Jetzt ist es natürlich relativ einfach, gute Ratschläge von außen reinzuwerfen. Ein Hauptproblem liegt häufig gar nicht im fehlenden Verständnis oder Willen, sondern in der etablierten Struktur. So haben viele HR-Abteilungen weder Budget noch Inhouse-Kompetenz, um beispielsweise Instagram-Anzeigen zu konzipieren und zu schalten. Auch die Optimierung des Karrierebereichs nach UX-Gesichtspunkten war bislang nie ein Thema. Häufiger Impuls: der Gang zum Marketing. Dort sind die Budgets aber ebenfalls knapp und für solche Aktivitäten nicht eingeplant. Zudem handelt es sich um gänzlich andere Zielgruppen, Content-, und Kanalanforderungen. 18,4 % der HR-Abteilungen (DRX, Digital Recruting Monitor) beziehen laut einer aktuellen Studie das Marketing bereits aktiv mit in die eigenen Aktivitäten ein.

Entsprechend müssen Budgets frühzeitig und realistisch in die Jahresplanung des Marketings eingebrieft werden. Und natürlich wäre es zu kurzsichtig, sich auf die konkret offenen Stellen zu konzentrieren – die Kommunikation zur Stärkung der Arbeitgebermarke nach außen sollte ein kontinuierlicher Aktivitätsposten sein!
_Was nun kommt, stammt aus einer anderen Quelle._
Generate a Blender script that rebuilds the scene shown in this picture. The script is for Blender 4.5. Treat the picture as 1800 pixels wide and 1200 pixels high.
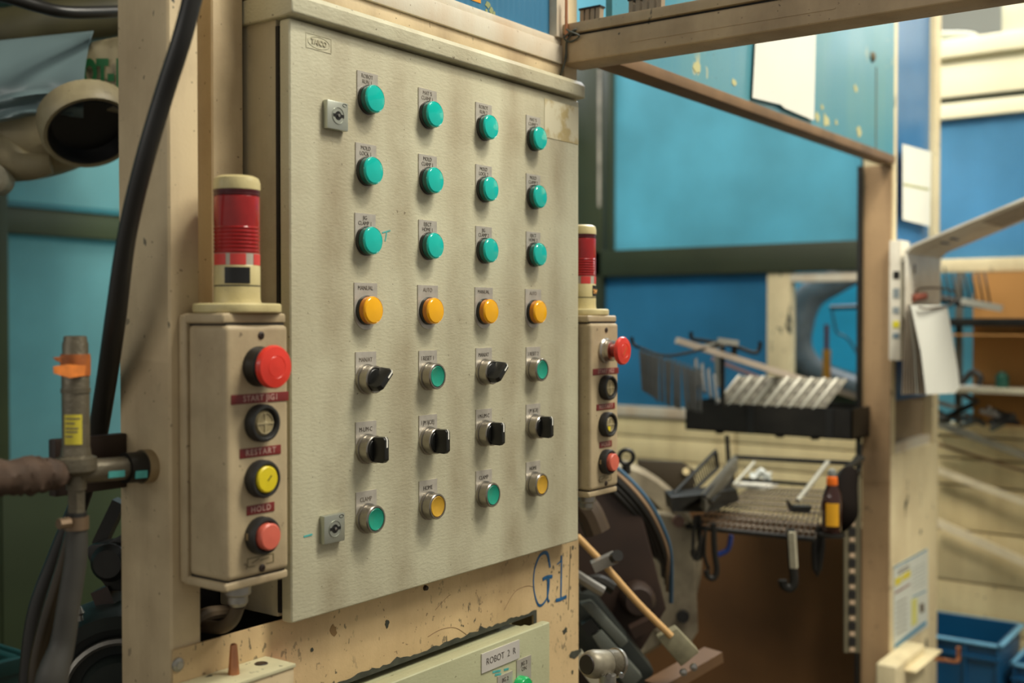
import bpy, bmesh, math, random
from mathutils import Vector, Matrix
random.seed(7)
PI = math.pi
S = bpy.context.scene
COL = S.collection
for o in list(bpy.data.objects): bpy.data.objects.remove(o)

# ------------------------------------------------------------------ camera
# metres; the cabinet door is the plane y = 0, x runs along it, z = 0 is the eye height, the floor is z = -1.45
F = 1990.0
HEAD, PITCH = math.atan(1443 / F), math.atan(38 / F)
CAM = Vector((-0.909, -0.972, 0.0))
ch, sh, cp, sp = math.cos(HEAD), math.sin(HEAD), math.cos(PITCH), math.sin(PITCH)
FW = Vector((ch * cp, sh * cp, -sp)); RT = Vector((sh, -ch, 0)); UP = Vector((ch * sp, sh * sp, cp))
cam = bpy.data.cameras.new('camera'); co = bpy.data.objects.new('camera', cam); COL.objects.link(co)
M = Matrix.Identity(4)
for i in range(3):
    M[i][0] = RT[i]; M[i][1] = UP[i]; M[i][2] = -FW[i]; M[i][3] = CAM[i]
co.matrix_world = M
cam.sensor_width = 36; cam.lens = F * 36 / 1800; cam.clip_start = 0.02
cam.dof.use_dof = True; cam.dof.focus_distance = 1.5; cam.dof.aperture_fstop = 3.0
S.camera = co

# ------------------------------------------------------------------ world, lights, exposure
w = bpy.data.worlds.new('hall_light'); S.world = w; w.use_nodes = True
bg = w.node_tree.nodes['Background']; bg.inputs[0].default_value = (1.0, 0.96, 0.87, 1); bg.inputs[1].default_value = 0.36
def area(name, loc, target, sx, sy, power, col):
    l = bpy.data.lights.new(name, 'AREA'); l.shape = 'RECTANGLE'; l.size = sx; l.size_y = sy; l.energy = power; l.color = col
    o = bpy.data.objects.new(name, l); COL.objects.link(o); o.location = loc
    o.rotation_euler = (Vector(target) - Vector(loc)).to_track_quat('-Z', 'Y').to_euler()
    return o
area('hall_light_front', (0.75, -1.25, 2.6), (0.35, 0.0, -0.2), 0.75, 0.30, 64, (1.0, 0.95, 0.82))
area('hall_light_right', (1.7, -2.1, 2.6), (3.0, 0.2, -0.2), 2.0, 0.8, 128, (1.0, 0.95, 0.82))
area('hall_light_rear', (5.2, 1.2, 2.8), (3.4, 0.8, 0.0), 2.0, 2.0, 330, (0.95, 0.98, 1.0))
area('hall_light_left', (0.6, 4.4, 2.6), (0.6, 2.4, 0.0), 3.0, 0.8, 150, (0.95, 0.98, 1.0))
area('hall_fill_light', (-5.0, 1.4, 1.75), (3.0, 0.4, 0.2), 4.0, 0.16, 40, (1.0, 0.97, 0.90))  # added fill from behind the camera, not an actual hall lamp
area('band_backlight', (3.26, -0.55, 0.50), (3.0, -0.55, 0.50), 0.05, 1.5, 9, (0.92, 0.97, 1.0))  # added light behind the blue sheet to give it a bright band
area('cell_fill_light', (1.0, 0.7, 2.3), (3.0, 0.5, -0.7), 0.9, 0.5, 52, (1.0, 0.93, 0.80))  # added fill that brightens the cream rear panels
S.view_settings.view_transform = 'Standard'; S.view_settings.look = 'None'
S.view_settings.gamma = 1; S.view_settings.use_curve_mapping = False; S.view_settings.exposure = -0.15

# ------------------------------------------------------------------ helpers
def ray(px, py):
    return FW + RT * ((px - 900) / F) + UP * ((600 - py) / F)
def at(px, py, d): return CAM + ray(px, py) * d                       # a measured pixel at a known depth -> metres
def on_x(px, py, x): r = ray(px, py); return CAM + r * ((x - CAM.x) / r.x)
def on_y(px, py, y): r = ray(px, py); return CAM + r * ((y - CAM.y) / r.y)

def s2l(c):
    c = c / 255.0
    return c / 12.92 if c <= 0.04045 else ((c + 0.055) / 1.055) ** 2.4
def rgb(r, g, b): return (s2l(r), s2l(g), s2l(b), 1)

MATS = {}
def new_mat(name):
    m = bpy.data.materials.new(name); m.use_nodes = True
    return m, m.node_tree, m.node_tree.nodes['Principled BSDF']
def plain(name, col, rough=0.5, metal=0.0, coat=0.0, var=0.12, scale=14, bump=0.0, sss=0.0, spec=0.5, trans=0.0):
    if name in MATS: return MATS[name]
    m, t, p = new_mat(name); N, L = t.nodes, t.links
    p.inputs['Roughness'].default_value = rough; p.inputs['Metallic'].default_value = metal
    p.inputs['Coat Weight'].default_value = coat; p.inputs['Specular IOR Level'].default_value = spec
    p.inputs['Transmission Weight'].default_value = trans
    if sss: p.inputs['Subsurface Weight'].default_value = sss; p.inputs['Subsurface Scale'].default_value = 0.01
    tc = N.new('ShaderNodeTexCoord'); n = N.new('ShaderNodeTexNoise'); n.inputs['Scale'].default_value = scale; n.inputs['Detail'].default_value = 5
    L.new(tc.outputs['Object'], n.inputs['Vector'])
    r = N.new('ShaderNodeValToRGB'); r.color_ramp.elements[0].position = 0.3; r.color_ramp.elements[1].position = 0.7
    r.color_ramp.elements[0].color = tuple(c * (1 - var) for c in col[:3]) + (1,)
    r.color_ramp.elements[1].color = tuple(min(1, c * (1 + var * .6)) for c in col[:3]) + (1,)
    L.new(n.outputs['Fac'], r.inputs[0]); L.new(r.outputs[0], p.inputs['Base Color'])
    if bump:
        b = N.new('ShaderNodeBump'); b.inputs['Strength'].default_value = bump; b.inputs['Distance'].default_value = 0.002
        n2 = N.new('ShaderNodeTexNoise'); n2.inputs['Scale'].default_value = scale * 8
        L.new(tc.outputs['Object'], n2.inputs['Vector']); L.new(n2.outputs['Fac'], b.inputs['Height']); L.new(b.outputs[0], p.inputs['Normal'])
    MATS[name] = m; return m

def paint(name, base, dirt, amt=0.5, streak=0.5, chips=0.0, chipcol=(0.03, 0.035, 0.03, 1), rough=0.5, peel=0.0, peelscale=260, big=3.0, columns=False, chipscale=55):
    """old machine enamel: grime clouds, vertical run marks, specks where paint is gone, orange-peel relief"""
    if name in MATS: return MATS[name]
    m, t, p = new_mat(name); N, L = t.nodes, t.links
    tc = N.new('ShaderNodeTexCoord'); O = tc.outputs['Object']
    def noise(scale, vec=(1, 1, 1), detail=4, rough_=0.55, off=(0, 0, 0)):
        mp = N.new('ShaderNodeMapping'); mp.inputs['Scale'].default_value = vec; mp.inputs['Location'].default_value = off
        L.new(O, mp.inputs[0]); n = N.new('ShaderNodeTexNoise'); n.inputs['Scale'].default_value = scale
        n.inputs['Detail'].default_value = detail; n.inputs['Roughness'].default_value = rough_
        L.new(mp.outputs[0], n.inputs['Vector']); return n.outputs['Fac']
    def ramp(src, a, b, lo=0.0, hi=1.0):
        r = N.new('ShaderNodeMapRange'); r.inputs['From Min'].default_value = a; r.inputs['From Max'].default_value = b
        r.inputs['To Min'].default_value = lo; r.inputs['To Max'].default_value = hi; L.new(src, r.inputs[0]); return r.outputs[0]
    def math_(op, a, b):
        n = N.new('ShaderNodeMath'); n.operation = op
        for i, v in enumerate((a, b)):
            if isinstance(v, (int, float)): n.inputs[i].default_value = v
            else: L.new(v, n.inputs[i])
        return n.outputs[0]
    def mix(f, a, b):
        n = N.new('ShaderNodeMix'); n.data_type = 'RGBA'
        L.new(f, n.inputs[0])
        for k, v in ((6, a), (7, b)):
            if isinstance(v, tuple): n.inputs[k].default_value = v
            else: L.new(v, n.inputs[k])
        return n.outputs[2]
    cloud = ramp(noise(big, detail=6, rough_=0.6), 0.42, 0.72, 0, amt)
    run = ramp(noise(9, (1, 1, 0.12), 5, 0.6, (3, 1, 0)), 0.46, 0.70, 0, streak)
    tint = ramp(noise(1.7, off=(9, 2, 5)), 0.35, 0.65)
    light = tuple(min(1, c * 1.10) for c in base[:3]) + (1,)
    c = mix(tint, base, light)
    c = mix(cloud, c, dirt); c = mix(run, c, dirt)
    if columns:
        # hand grime and oil that has run down from every row of switches
        sx = N.new('ShaderNodeSeparateXYZ'); L.new(O, sx.inputs[0])
        cx = math_('SUBTRACT', sx.outputs['X'], 0.1215 + 0.004)
        wv = math_('COSINE', math_('MULTIPLY', cx, 2 * PI / 0.121), 0.0)
        band = ramp(wv, -0.1, 1.0, 0, 1)
        nz = ramp(noise(9, (1, 1, 0.6), 6, 0.6, (5, 5, 5)), 0.38, 0.64, 0.05, 0.55)
        c = mix(math_('MULTIPLY', band, nz), c, dirt)
        lo = ramp(sx.outputs['Z'], -0.30, -0.02, 0.35, 0.0)
        c = mix(math_('MULTIPLY', lo, ramp(noise(5, off=(1, 7, 3)), .35, .65)), c, dirt)
    speck = ramp(noise(140, detail=2, off=(2, 2, 2)), 0.705, 0.73)
    c = mix(math_('MULTIPLY', speck, 0.6), c, tuple(x * .35 for x in dirt[:3]) + (1,))
    if chips:
        where = ramp(noise(5, off=(7, 3, 1)), 0.44, 0.60)
        ck = ramp(noise(chipscale, (1, 1, 0.55), 3, 0.6, (4, 8, 6)), 0.70 - 0.07 * chips, 0.715 - 0.07 * chips)
        ck = math_('MULTIPLY', ck, where); c = mix(ck, c, chipcol)
    L.new(c, p.inputs['Base Color'])
    rr = ramp(cloud, 0, 1, rough, min(1, rough + 0.2)); L.new(rr, p.inputs['Roughness'])
    p.inputs['Specular IOR Level'].default_value = 0.4
    b = N.new('ShaderNodeBump'); b.inputs['Strength'].default_value = 0.25 if not peel else peel; b.inputs['Distance'].default_value = 0.0008
    h = noise(peelscale, (0.55, 1, 1.2) if peel else (1, 1, 1), 2)
    L.new(h, b.inputs['Height']); L.new(b.outputs[0], p.inputs['Normal'])
    MATS[name] = m; return m

def pane(name, col, rough=0.3, ribs=0.0, mixt=0.5, vert=True):
    """twin-wall plastic sheet: diffuse plus light coming through from behind, faint ribs"""
    if name in MATS: return MATS[name]
    m, t, p = new_mat(name); N, L = t.nodes, t.links
    p.inputs['Base Color'].default_value = col; p.inputs['Roughness'].default_value = rough
    tr = N.new('ShaderNodeBsdfTranslucent'); tr.inputs[0].default_value = tuple(min(1, c * 1.25) for c in col[:3]) + (1,)
    mx = N.new('ShaderNodeMixShader'); mx.inputs[0].default_value = mixt
    tc = N.new('ShaderNodeTexCoord'); n = N.new('ShaderNodeTexNoise'); n.inputs['Scale'].default_value = 2.2; n.inputs['Detail'].default_value = 5
    L.new(tc.outputs['Object'], n.inputs['Vector'])
    r = N.new('ShaderNodeValToRGB'); r.color_ramp.elements[0].position = .3; r.color_ramp.elements[1].position = .7
    r.color_ramp.elements[0].color = tuple(c * .78 for c in col[:3]) + (1,); r.color_ramp.elements[1].color = tuple(min(1, c * 1.15) for c in col[:3]) + (1,)
    L.new(n.outputs['Fac'], r.inputs[0]); L.new(r.outputs[0], p.inputs['Base Color']); L.new(r.outputs[0], tr.inputs[0])
    L.new(p.outputs[0], mx.inputs[1]); L.new(tr.outputs[0], mx.inputs[2]); L.new(mx.outputs[0], N['Material Output'].inputs[0])
    if ribs:
        wv = N.new('ShaderNodeTexWave'); wv.inputs['Scale'].default_value = ribs; wv.bands_direction = 'DIAGONAL' if vert else 'Z'
        mp = N.new('ShaderNodeMapping'); mp.inputs['Scale'].default_value = (1, 1, 0) if vert else (0, 0, 1)
        L.new(tc.outputs['Object'], mp.inputs[0]); L.new(mp.outputs[0], wv.inputs['Vector'])
        b = N.new('ShaderNodeBump'); b.inputs['Strength'].default_value = 0.35; b.inputs['Distance'].default_value = 0.002
        L.new(wv.outputs['Fac'], b.inputs['Height']); L.new(b.outputs[0], p.inputs['Normal'])
    MATS[name] = m; return m

WPOS = {}
def wpos(o): return WPOS.get(o.name, Vector((0, 0, 0)))
def link(o, parent, wl):
    COL.objects.link(o)
    if parent is not None:
        o.parent = parent; o.location = Vector(wl) - wpos(parent)
    else: o.location = wl
    WPOS[o.name] = Vector(wl)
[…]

Im Fazit überwiegt die Chancenperspektive: Arbeitgeber haben die Chance, diese Herausforderungen als kulturellen Disruptions-Katalysator zu nutzen. Am demografischen Wandel lässt sich nichts verändern. Aber Unternehmen können sich so aufstellen, dass sie in Zeiten von großen Veränderungen und Unsicherheit den Mitarbeitern die bestmögliche Umgebung bieten.